§ **TASK TO CARRY OUT**
Exactly the lines from the start of the data below through the line that contains "sc.camera = cam" are to be copied, with pictures left out.

>> BEGIN

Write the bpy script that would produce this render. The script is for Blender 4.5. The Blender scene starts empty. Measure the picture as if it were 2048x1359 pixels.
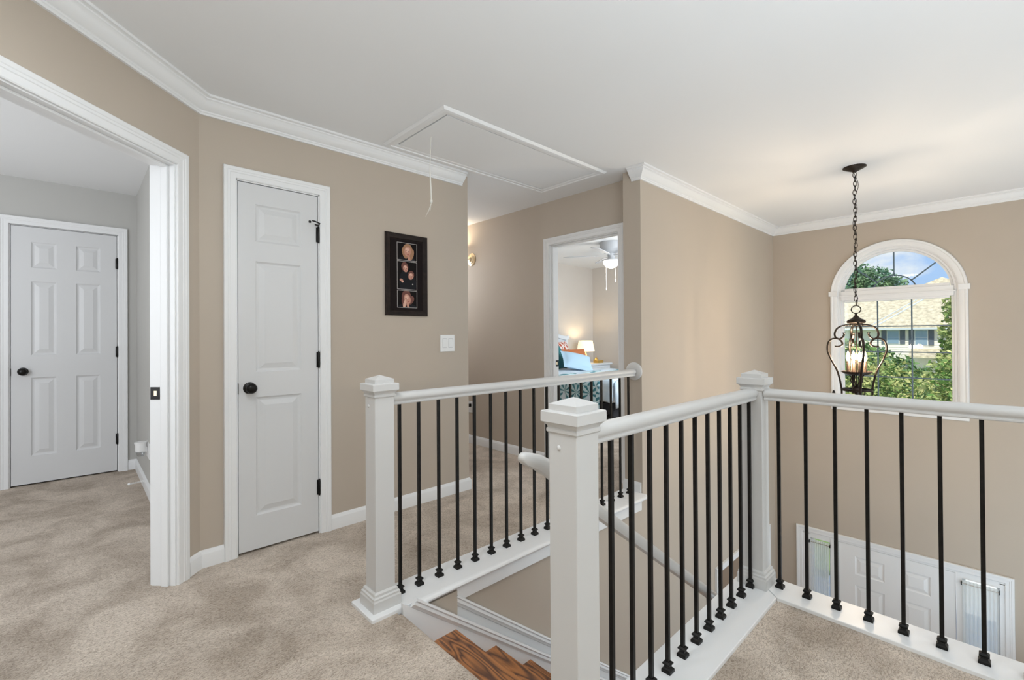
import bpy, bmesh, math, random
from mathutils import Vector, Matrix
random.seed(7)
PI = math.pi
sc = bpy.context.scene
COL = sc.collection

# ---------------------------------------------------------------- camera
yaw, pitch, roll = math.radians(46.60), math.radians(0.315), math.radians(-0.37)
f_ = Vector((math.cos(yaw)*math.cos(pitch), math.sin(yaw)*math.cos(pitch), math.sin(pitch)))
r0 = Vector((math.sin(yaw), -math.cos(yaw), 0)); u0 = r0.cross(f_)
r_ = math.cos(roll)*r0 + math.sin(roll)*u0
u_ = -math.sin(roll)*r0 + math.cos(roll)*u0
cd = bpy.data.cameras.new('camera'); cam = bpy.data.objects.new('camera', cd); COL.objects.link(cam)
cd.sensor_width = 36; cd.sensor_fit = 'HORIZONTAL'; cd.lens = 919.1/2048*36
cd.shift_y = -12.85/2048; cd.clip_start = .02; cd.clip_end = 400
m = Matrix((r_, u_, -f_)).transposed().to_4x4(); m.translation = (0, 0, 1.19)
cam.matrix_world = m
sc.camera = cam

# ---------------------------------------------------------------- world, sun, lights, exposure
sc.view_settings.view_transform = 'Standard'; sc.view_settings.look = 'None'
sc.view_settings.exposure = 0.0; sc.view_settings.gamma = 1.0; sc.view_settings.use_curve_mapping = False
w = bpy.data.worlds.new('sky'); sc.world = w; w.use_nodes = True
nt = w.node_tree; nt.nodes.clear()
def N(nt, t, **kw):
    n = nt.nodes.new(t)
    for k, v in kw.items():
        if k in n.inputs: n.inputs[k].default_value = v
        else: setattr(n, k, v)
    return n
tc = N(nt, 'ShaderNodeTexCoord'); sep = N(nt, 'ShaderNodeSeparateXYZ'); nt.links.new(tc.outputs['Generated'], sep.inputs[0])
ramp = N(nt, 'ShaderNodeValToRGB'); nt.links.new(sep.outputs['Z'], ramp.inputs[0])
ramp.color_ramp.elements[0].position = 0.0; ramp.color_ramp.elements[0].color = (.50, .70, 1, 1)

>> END

§ **THE ANSWER**
Write the bpy script that would produce this render. The script is for Blender 4.5. The Blender scene starts empty. Measure the picture as if it were 2048x1359 pixels.
import bpy, bmesh, math, random
from mathutils import Vector, Matrix
random.seed(7)
PI = math.pi
sc = bpy.context.scene
COL = sc.collection

# ---------------------------------------------------------------- camera
yaw, pitch, roll = math.radians(46.60), math.radians(0.315), math.radians(-0.37)
f_ = Vector((math.cos(yaw)*math.cos(pitch), math.sin(yaw)*math.cos(pitch), math.sin(pitch)))
r0 = Vector((math.sin(yaw), -math.cos(yaw), 0)); u0 = r0.cross(f_)
r_ = math.cos(roll)*r0 + math.sin(roll)*u0
u_ = -math.sin(roll)*r0 + math.cos(roll)*u0
cd = bpy.data.cameras.new('camera'); cam = bpy.data.objects.new('camera', cd); COL.objects.link(cam)
cd.sensor_width = 36; cd.sensor_fit = 'HORIZONTAL'; cd.lens = 919.1/2048*36
cd.shift_y = -12.85/2048; cd.clip_start = .02; cd.clip_end = 400
m = Matrix((r_, u_, -f_)).transposed().to_4x4(); m.translation = (0, 0, 1.19)
cam.matrix_world = m
sc.camera = cam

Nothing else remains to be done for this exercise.